End of an era as Murthy steps down
End of an era as Murthy steps down
Murthy handed over the executive chairmanship of the $2 billion firm to his long time colleague Nandan Nilekani.

Bangalore: It was the proverbial end of an era as N R Narayana Murthy, the iconic founder of Infosys, stepped down Sunday after a quarter century of helming the Indian information technology bellwether.

Murthy, who turned 60 Sunday, handed over the executive chairmanship of the $2 billion firm to his long time colleague Nandan Nilekani.

But he remains non-executive chairman in which capacity he would continue to guide the fortunes of India's second largest software firm that has become synonymous with the country's rapid growth in this field.

Infosys is India's very own fairy tale - of few whiz kids 25 years ago who had grit, vision and little else when they began a corporate adventure that would turn a round planet into a flat world over which their $2 billion company Infosys had absolute reign.

In a saga that is the stuff of legends, the seven co-founders of Infosys Technologies Ltd, led by Narayana Murthy and Nilekani, have made their company a global brand and accelerated the country's progress on the IT highway.

Nilekani's famous comment to Pulitzer winning columnist Thomas Friedman that the "playing field is being levelled", to mean that countries like India were now able to compete equally for global knowledge, spawned the famous "the world is flat" phrase.

The journey towards changing not just terminology but hundreds of thousands of lives started in 1981 with a seed capital of just $250, most of it borrowed from devout spouses.

With virtually empty pockets and little infrastructure, but full of dreams, the co-promoters set out to build a tech behemoth that now employs over 55,000 techies, generates $2 billon plus revenue annually and commands a market capitalisation of $22 billion.

Besides Narayana Murthy and Nilekani, the other co-promoters are deputy managing director and chief operating officer S Gopalakrishnan, directors K Dinesh and Shibulal, and former founder-directors N S Raghavan and Ashok Arora.

Narayana Murthy put the initial years of struggle into perspective at the recent silver jubilee celebrations of the company.

"As I stand here, several images pass through my mind. Waiting at the entrance of the RBI month after month with my friend at other times with my wife (Sudha) and a few times with my young daughter (Akshata) for four-to-six hours just to get our own hard-earned dollars to support my six other founders," said Murthy.

He said Infosys pioneered wealth creation by sharing its fortunes across the social strata.

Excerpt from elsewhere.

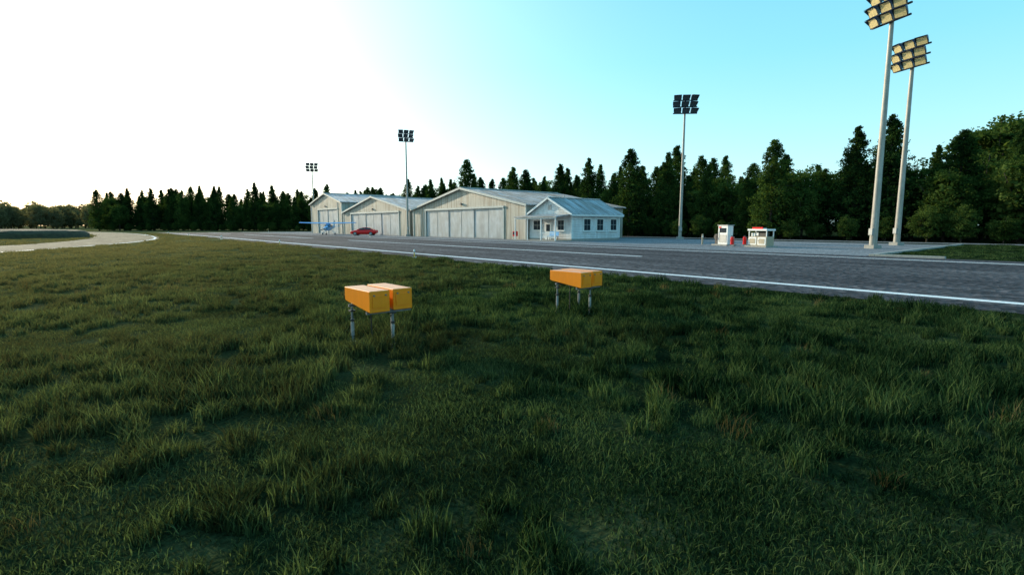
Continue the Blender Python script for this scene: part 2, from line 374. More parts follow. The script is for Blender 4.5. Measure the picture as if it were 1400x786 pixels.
for y0_,y1_ in((Y0+.16,Y0+2.34),):
    for z in(.45,.95): p.b2(px-.03,px+.03,y0_,y1_,z-.03,z+.03,M['paintw'])
    for i in range(10): p.b2(px-.015,px+.015,y0_+.1+i*.22,y0_+.13+i*.22,.48,.92,M['paintw'])
p.obj('porch',H)
b=empty('porch_bench',(41.6,42.0,.1)); q=MB()
q.box((0,0,.45),(.45,1.5,.06),M['blue']); q.box((.22,0,.75),(.05,1.5,.45),M['blue'],ry=.12)
for yy in(-.65,.65):
    for xx in(-.18,.18): q.box((xx,yy,.22),(.06,.06,.42),M['dark'])
q.obj('seat_and_frame',b,bevel=.01)
b=empty('red_newspaper_box',(41.6,48.6,0.01)); q=MB(); q.box((0,0,.75),(.45,.5,.6),M['red']); q.box((-.23,0,.8),(.02,.36,.35),M['glass']); q.box((0,0,.22),(.12,.12,.44),M['dark']); q.box((0,0,.02),(.4,.4,.04),M['dark']); q.obj('box_and_stand',b,bevel=.01)

# ------------------------------------------------------------ floodlight masts
def mast(x,y,h,face,r=.24,cs=1.0,lens='lens'):
    E=empty('floodlight_mast',(x,y,0),face)
    p=MB(); p.tube((0,0,-.1),(0,0,h),r,r*.5,M['pole'],16); p.box((0,0,.12),(.8,.8,.3),M['conc'])
    for i in range(4):
        t=math.pi/4+i*math.pi/2; p.tube((.28*math.cos(t),.28*math.sin(t),.2),(.28*math.cos(t),.28*math.sin(t),.36),.03,.03,M['metal'],6)
    p.box((-r-.02,0,1.3),(.18,.3,.5),M['metal'])
    p.obj('pole',E,smooth=True)
    c=MB()
    for k in range(3):
        z=h-.25-k*.80*cs
        c.box((-.1,0,z-.32*cs),(.12,3.0*cs,.12),M['fixture'])
        for j in range(3):
            yy=((j-1)*1.0+(.12 if k%2 else 0))*cs
            mt=Euler((0,R(-26),R((j-1)*-12))).to_matrix()
            o_=Vector((-.35,yy,z))
            def P(v): return tuple(mt@Vector(v)*cs+o_)
            W,Hh=.45,.37
            vs=[P((-.22,-W,-Hh)),P((-.22,W,-Hh)),P((-.22,W,Hh)),P((-.22,-W,Hh)),P((.28,-W*.6,-Hh*.6)),P((.28,W*.6,-Hh*.6)),P((.28,W*.6,Hh*.6)),P((.28,-W*.6,Hh*.6))]
            c.add(vs,[(0,3,2,1),(4,5,6,7),(0,1,5,4),(1,2,6,5),(2,3,7,6),(3,0,4,7)],M['fixture'])
            e=.07
            vs=[P((-.235,-W+e,-Hh+e)),P((-.235,W-e,-Hh+e)),P((-.235,W-e,Hh-e)),P((-.235,-W+e,Hh-e))]
            c.add(vs,[(0,1,2,3)],M[lens])
            vs=[P((-.22,-W,Hh)),P((-.22,W,Hh)),P((-.45,W,Hh+.04)),P((-.45,-W,Hh+.04)),P((-.22,-W,Hh+.02)),P((-.22,W,Hh+.02)),P((-.45,W,Hh+.06)),P((-.45,-W,Hh+.06))]
            c.add(vs,[(0,1,2,3),(4,7,6,5),(0,4,5,1),(1,5,6,2),(2,6,7,3),(3,7,4,0)],M['visor'])
            for s_ in(-1,1):
                vs=[P((-.22,s_*W,Hh)),P((-.22,s_*W,-Hh*.2)),P((-.45,s_*W,Hh)),P((-.22,s_*(W+.02),Hh)),P((-.22,s_*(W+.02),-Hh*.2)),P((-.45,s_*(W+.02),Hh))]
                c.add(vs,[(0,1,2),(3,5,4),(0,3,4,1),(1,4,5,2),(2,5,3,0)],M['visor'])
            c.tube(P((.1,0,-Hh*.6)),(-.1,yy,z-.3*cs),.035,.035,M['metal'],6)
    c.obj('floodlight_cluster',E)
mast(47.3,12.4,18.9,R(-25),.27)
mast(56.4,13.0,17.5,R(-25),.26)
mast(60.5,37.4,18.1,R(45),.22,1,'lensd')
mast(41.8,76.1,17.0,R(70),.2,.8,'lensd')
mast(47.5,136,17.6,R(70),.2,.95,'lensd')

# ------------------------------------------------------------ PAPI light units
def papi(x,y,rz=0):
    E=empty('papi_light_unit',(x,y,0),rz)
    b=MB(); A=.198; w=.155
    for s_ in(-A,A):
        dy=.0 if s_<0 else .06
        b.prism_x([(-.44+dy,.565),(.40+dy,.655),(.44+dy,.68),(.44+dy,.87),(-.44+dy,.875)],s_-w,s_+w,M['orange'])
    b.obj('housings',E,bevel=.010)
    b=MB()
    for s_ in(-A,A):
        dy=.0 if s_<0 else .06
        b.box((s_,-.4465+dy,.72),(.23,.012,.17),M['orange'])
        for u in(-.09,.09): b.tube((s_+u,-.46+dy,.81),(s_+u,-.44+dy,.81),.012,.012,M['legs'],8)
    b.b2(-.35,.35,-.33,-.29,.53,.572,M['legs']); b.b2(-.38,.38,.22,.26,.58,.62,M['legs'])
    b.b2(-.03,.03,-.29,.22,.54,.58,M['legs'])
    for xx,yy in((.06,-.31),(-.33,.24),(.33,.24)):
        b.tube((xx,yy,.0),(xx,yy,.57),.018,.018,M['legs'],10); b.tube((xx,yy,.14),(xx,yy,.34),.027,.027,M['metal'],10); b.tube((xx,yy,.0),(xx,yy,.05),.05,.045,M['legs'],10)
        b.box((xx,yy,.52),(.08,.08,.02),M['dark']); b.tube((xx,yy,.36),(xx,yy,.39),.032,.032,M['dark'],8)
    b.tube((-.10,.1,.56),(-.06,.14,-.02),.010,.010,M['dark'],8)
    b.obj('legs_and_frame',E)
    f=MB()
    for xx,yy in((.06,-.31),(-.33,.24),(.33,.24)): f.tube((xx,yy,-.05),(xx,yy,.015),.08,.08,M['conc'],14)
    f.obj('footings',E)
papi(3.42,7.17,0); papi(7.85,7.2,0)

def edge_light(x,y):
    E=empty('runway_edge_light',(x,y,0)); b=MB()
    b.tube((0,0,0),(0,0,.05),.14,.12,M['paintw'],14); b.tube((0,0,.05),(0,0,.32),.03,.03,M['yellow'],8); b.tube((0,0,.32),(0,0,.37),.07,.07,M['metal'],12)
    b.tube((0,0,.37),(0,0,.47),.06,.035,M['paintw'],12); b.obj('lamp',E)
for y in(-15,25.2,50,75,100,125): edge_light(14.2,y)
for y in(0,75,130): edge_light(34.6,y)

# ------------------------------------------------------------ fuel point
F=empty('fuel_dispenser',(44.2,22.9,0),R(-20)); b=MB()
b.box((0,0,.06),(1.1,1.9,.12),M['conc'])
b.box((0,-.15,.95),(.6,1.15,1.66),M['paintw']); b.box((0,-.15,1.80),(.72,1.3,.06),M['metal'])
b.box((-.31,-.15,1.35),(.03,.8,.4),M['glass']); b.box((-.31,-.15,.62),(.02,.95,.7),M['metal'])
b.box((-.05,.68,.55),(.4,.35,.9),M['dark']); b.tube((-.3,.68,.75),(.2,.68,.75),.26,.26,M['dark'],16)
b.tube((-.35,.35,1.2),(-.45,.5,.5),.025,.025,M['dark'],8); b.tube((-.45,.5,.5),(-.32,.62,.9),.025,.025,M['dark'],8)
b.box((-.31,.2,1.62),(.02,.3,.12),M['red'])
b.obj('cabinet_and_hose',F,bevel=.01)
K=empty('self_service_fuel_kiosk',(43.2,19.2,0),R(-20)); b=MB()
b.box((0,0,.06),(1.3,2.3,.12),M['conc']); b.box((0,0,.5),(.8,1.9,.76),M['tan'])
for yy in(-.48,.48):
    b.box((-.41,yy,.5),(.03,.82,.62),M['paintw']); b.box((-.43,yy,.5),(.02,.6,.42),M['tan']); b.tube((-.42,yy+.3,.55),(-.47,yy+.3,.55),.03,.03,M['dark'],8)
for xx in(-.36,.36):
    for yy in(-.9,.9): b.box((xx,yy,1.12),(.07,.07,.5),M['paintw'])
b.box((.1,0,1.06),(.4,1.1,.36),M['dark']); b.box((-.12,.3,1.06),(.03,.3,.25),M['paintw']); b.box((0,.65,1.02),(.4,.4,.28),M['paintw'])
b.box((0,0,1.42),(.95,2.0,.14),M['paintw']); b.box((-.42,0,1.56),(.05,1.1,.16),M['red']); b.box((-.2,0,1.53),(.3,1.2,.06),M['paintw'])
b.obj('cabinets_and_canopy',K,bevel=.01)
def extinguisher(x,y):
    E=empty('fire_extinguisher',(x,y,0)); b=MB()
    b.loft([(0.15,0,0,.02,.02),(.17,0,0,.13,.13),(.75,0,0,.13,.13),(.83,0,0,.05,.05)],M['red'],16,2)
    o=b.obj('cylinder',E,smooth=True); o.rotation_euler=(0,R(-90),0)
    c=MB(); c.box((0,0,.88),(.06,.16,.08),M['dark']); c.tube((0,.08,.86),(-.12,.14,.4),.018,.018,M['dark'],8)
    c.box((.16,0,.40),(.03,.24,.8),M['metal']); c.box((.05,0,.03),(.45,.4,.06),M['metal']); c.obj('valve_hose_and_stand',E)
extinguisher(42.9,21.5); extinguisher(43.9,20.9)
def bollard(x,y):
    b=MB(); b.tube((0,0,-.05),(0,0,.95),.08,.08,M['tan'],12); b.tube((0,0,.95),(0,0,1.0),.08,.03,M['tan'],12); b.tube((0,0,.7),(0,0,.8),.083,.083,M['paintw'],12); b.obj('bollard',loc=(x,y,0))
bollard(44.6,25.2)

# ------------------------------------------------------------ red car
def car(x,y,rz):
    E=empty('parked_car',(x,y,0),rz); b=MB()
    secs=[(-2.30,0,.68,.62,.20),(-2.22,0,.66,.80,.32),(-1.6,0,.64,.90,.40),(-.8,0,.62,.92,.42),(.5,0,.61,.92,.41),(1.2,0,.60,.91,.38),(1.8,0,.56,.87,.33),(2.18,0,.52,.76,.26),(2.30,0,.50,.60,.18)]
    b.loft(secs,M['red'],20,4)
    b.obj('body',E,smooth=True)
    g=MB()
    g.loft([(-1.75,0,.95,.60,.08),(-1.2,0,1.08,.68,.26),(-.6,0,1.12,.70,.31),(.1,0,1.12,.70,.30),(.6,0,1.05,.68,.22),(1.15,0,.93,.62,.06)],M['glass'],20,3.2)
    g.obj('windows',E,smooth=True)
    g=MB()
    g.loft([(-1.15,0,1.34,.50,.02),(-.6,0,1.41,.58,.035),(.1,0,1.40,.58,.035),(.42,0,1.33,.5,.02)],M['red'],20,3)
    for s_ in(-1,1):
        g.tube((.42,s_*.56,1.33),(1.12,s_*.74,.96),.035,.04,M['red'],8); g.tube((-1.15,s_*.54,1.32),(-1.8,s_*.72,.98),.04,.06,M['red'],8); g.tube((-.3,s_*.60,1.40),(-.35,s_*.78,.95),.03,.04,M['red'],8)
        g.box((.75,s_*.98,1.0),(.12,.16,.1),M['red'])
        g.box((2.2,s_*.6,.60),(.14,.3,.1),M['glass']); g.box((-2.24,s_*.58,.76),(.1,.36,.1),M['dark'])
    g.box((2.28,0,.38),(.06,.9,.12),M['dark']); g.box((-2.28,0,.42),(.06,.6,.14),M['paintw'])
    g.obj('roof_and_pillars',E,smooth=True)
    w=MB()
    for xx in(-1.38,1.38):
        for s_ in(-1,1):
            w.tube((xx,s_*.74,.33),(xx,s_*.945,.33),.33,.33,M['dark'],24); w.tube((xx,s_*.94,.33),(xx,s_*.96,.33),.22,.20,M['metal'],12)
    w.obj('wheels',E,smooth=True)
car(38.9,86.6,math.atan2(.645,-.764))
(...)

"When one of our attendants (Ramachandrappa) told me recently that he had built a fabulous house, I knew our experiment in democratisation of wealth had achieved success and had served the purpose."

Steering through a decade of trials and tribulations, when getting a phone connection, buying a computer and regulatory approval for a fistful of dollars were more difficult than writing software code for their first client - the New York-based Data Basics Corporation - India's IT pioneers saw their fortunes turn around with the advent of liberalisation in the 1990s.

By then, the protagonists had shifted their small company from the western Indian city of Pune to Bangalore, India's silicon hub, for setting up the country's first largest software development facility and spread their tentacles across the country and overseas.

"Infosys is not a mere company selling software and allied services, but a global corporation, with an enduring value system based on openness, honesty, integrity, meritocracy, fairness, transparency and excellence that have become benchmarks for others to emulate," says Murthy.

Apart from scaling new heights and spreading its footprints globally, Infosys became the first Indian firm to usher in an era of wealth creation by offering stock options to its employees a year after going public in 1993 and making millionaires out of commoners.

Even as it kept pace with the changing technologies and took advantage of the off-shoring and outsourcing wave, the rapid increase in revenues, profits and client base, predominantly in the US, made it a blue-chip firm, attracting hordes of institutional and retail investors to reap a fortune on the bourses year after year.

Having tested domestic waters and consolidated its presence in the global IT space, Infosys became the first Indian company to enter the US capital market by listing on the Nasdaq in 1999.

"Global benchmarking has helped us emulate the best in class to service our customers better. Following the best practices of corporate governance, highest accounting standards and total transparency attracts the best investors," Narayana Murthy told his rich shareholders in June at the company's 25th annual general meeting.